After bottoming out during the Great Recession, employment in the construction industry is on the rise, having added 814,000 new jobs since February 2010 at a growth rate of 15 percent. With additional growth on the horizon, the industry is now in a frantic search for workers. One ready source of labor from which they are forbidden to draw, however, is from legal immigrants.

The Bureau of Labor Statistics reports that the construction industry posted the second highest job gains for any industry in America in January. Yet immigration law bans the construction industry from hiring foreign worker for any year-round position, even if a U.S. worker is unavailable for the position. Two guest worker programs, known as H-2A and H-2B, do exist, but they only allow workers to fill temporary, seasonal jobs.

The industry still employs 1.6 million fewer people than before the recession, but the labor market has changed considerably over that time. The recession for construction extended almost a year longer than other sectors of the economy, and that pushed many construction workers into other sectors of the economy or to other countries. Almost a million undocumented workers left the United States.
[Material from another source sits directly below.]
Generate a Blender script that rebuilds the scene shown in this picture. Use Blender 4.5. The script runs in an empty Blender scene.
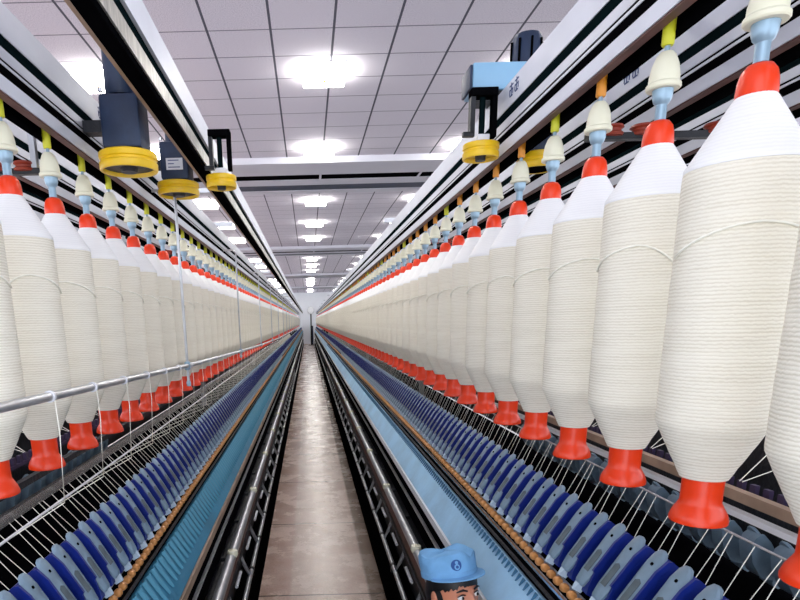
import bpy, bmesh, math, random
from mathutils import Vector, Matrix
random.seed(7)
S = bpy.context.scene
COL = S.collection
EYE = 2.2                                  # camera height above the floor
# ------------------------------------------------------------ camera
cd = bpy.data.cameras.new('camera'); cam = bpy.data.objects.new('camera', cd); COL.objects.link(cam)
PITCH = math.atan(150/600.0); ROLL = math.radians(1.5)
cp, sp = math.cos(PITCH), math.sin(PITCH); cr, sr = math.cos(ROLL), math.sin(ROLL)
R_ = Vector((1, 0, 0)); U_ = Vector((0, sp, cp)); Fw = Vector((0, cp, -sp))
ax = R_*cr - U_*sr; ay = R_*sr + U_*cr
m = Matrix((ax, ay, -Fw)).transposed().to_4x4(); m.translation = (0, 0, EYE)
cam.matrix_world = m
cd.sensor_width = 36; cd.lens = 600/800*36; cd.shift_x = (400-311.93)/800; cd.shift_y = (470.95-300)/800
cd.clip_start = .02; cd.clip_end = 300
S.camera = cam
# ------------------------------------------------------------ world and exposure
W = bpy.data.worlds.new('world'); S.world = W; W.use_nodes = True
bg = W.node_tree.nodes['Background']; bg.inputs[0].default_value = (.86, .90, 1, 1); bg.inputs[1].default_value = 1.7
S.view_settings.view_transform = 'Standard'; S.view_settings.look = 'None'
S.view_settings.gamma = 1; S.view_settings.use_curve_mapping = False
S.view_settings.exposure = 0.76
LAMP_POWER = 19.0
# ------------------------------------------------------------ materials
def lin(c): return tuple(((v/255)/12.92 if v/255 <= .04045 else ((v/255+.055)/1.055)**2.4) for v in c)
def mat(name, rgb, rough=.5, metal=0, noise=0, nscale=20, spec=.5, bump=0, bscale=60, stretch=(1, 1, 1), emit=0):
    M = bpy.data.materials.new(name); M.use_nodes = True; n = M.node_tree.nodes; l = M.node_tree.links
    b = n['Principled BSDF']; c = lin(rgb)
    b.inputs['Base Color'].default_value = (*c, 1); b.inputs['Roughness'].default_value = rough
    b.inputs['Metallic'].default_value = metal; b.inputs['Specular IOR Level'].default_value = spec
    tc = n.new('ShaderNodeTexCoord'); mp = n.new('ShaderNodeMapping'); mp.inputs['Scale'].default_value = stretch
    l.new(tc.outputs['Object'], mp.inputs[0])
    if noise:
        nt = n.new('ShaderNodeTexNoise'); nt.inputs['Scale'].default_value = nscale; nt.inputs['Detail'].default_value = 5
        l.new(mp.outputs[0], nt.inputs[0])
        r = n.new('ShaderNodeValToRGB'); r.color_ramp.elements[0].position = .3; r.color_ramp.elements[1].position = .7
        r.color_ramp.elements[0].color = (*[v*(1-noise) for v in c], 1); r.color_ramp.elements[1].color = (*[min(1, v*(1+noise*.6)) for v in c], 1)
        l.new(nt.outputs[0], r.inputs[0]); l.new(r.outputs[0], b.inputs['Base Color'])
    if bump:
        nb = n.new('ShaderNodeTexNoise'); nb.inputs['Scale'].default_value = bscale; nb.inputs['Detail'].default_value = 3
        l.new(mp.outputs[0], nb.inputs[0])
        bp = n.new('ShaderNodeBump'); bp.inputs['Strength'].default_value = bump; bp.inputs['Distance'].default_value = .01
        l.new(nb.outputs[0], bp.inputs['Height']); l.new(bp.outputs[0], b.inputs['Normal'])
    if emit:
        b.inputs['Emission Color'].default_value = (1, .97, .9, 1); b.inputs['Emission Strength'].default_value = emit
    return M
def yarn_mat(name, rgb, rgb2, ridge=.22):
    M = mat(name, rgb, .9, spec=.1); n = M.node_tree.nodes; l = M.node_tree.links; b = n['Principled BSDF']
    tc = n.new('ShaderNodeTexCoord'); mp = n.new('ShaderNodeMapping'); mp.inputs['Scale'].default_value = (1, 1, 1)
    l.new(tc.outputs['Object'], mp.inputs[0])
    w = n.new('ShaderNodeTexWave'); w.wave_type = 'BANDS'; w.bands_direction = 'Z'; w.inputs['Scale'].default_value = 44
    w.inputs['Distortion'].default_value = 2.2; w.inputs['Detail'].default_value = 3; w.inputs['Detail Scale'].default_value = 2.5
    l.new(mp.outputs[0], w.inputs[0])
    mp2 = n.new('ShaderNodeMapping'); mp2.inputs['Scale'].default_value = (6, 6, 90); l.new(tc.outputs['Object'], mp2.inputs[0])
    nz = n.new('ShaderNodeTexNoise'); nz.inputs['Scale'].default_value = 1; nz.inputs['Detail'].default_value = 6; l.new(mp2.outputs[0], nz.inputs[0])
    mx = n.new('ShaderNodeMix'); mx.data_type = 'FLOAT'; mx.inputs[0].default_value = .55
    l.new(w.outputs['Fac'], mx.inputs[2]); l.new(nz.outputs[0], mx.inputs[3])
    r = n.new('ShaderNodeValToRGB'); r.color_ramp.elements[0].position = .22; r.color_ramp.elements[1].position = .62
    r.color_ramp.elements[0].color = (*lin(rgb2), 1); r.color_ramp.elements[1].color = (*lin(rgb), 1)
    l.new(mx.outputs[0], r.inputs[0]); l.new(r.outputs[0], b.inputs['Base Color'])
    bp = n.new('ShaderNodeBump'); bp.inputs['Strength'].default_value = ridge; bp.inputs['Distance'].default_value = .006
    l.new(mx.outputs[0], bp.inputs['Height']); l.new(bp.outputs[0], b.inputs['Normal'])
    return M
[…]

It’s time to end the ban on year-round skilled construction workers. In a survey of members of the Associated General Contractors, the industry’s largest association, 87 percent of construction employers reported difficulties in finding workers. “We have had to decline to bid on jobs a few times, because of a shortage of workers,” said Dan Krische, an owner of a construction company in Colorado.

Americans should care about this labor shortage because construction costs are a major component of housing prices and the cost of living. In the Houston area, for example, a National Association of Home Builders survey in 2014 found that almost half of all building companies face labor shortages in the skilled trades. This helps explain why construction costs there rose almost 12 percent since 2011.

The labor problems for the construction industry rarely make national news, but they are felt acutely at the local level, which is why in the last two months alone many local outlets have been covering the issue. “Our industry doesn’t have a labor shortage, it has a shortage of skilled craftsman. These are the people who do the complicated work required to build highways and office buildings,” says the Alabama Construction Recruitment Institute.

The ban on year-round workers for construction—and other industries as well—needs to go. Maintaining the status quo is bad politics and worse economics.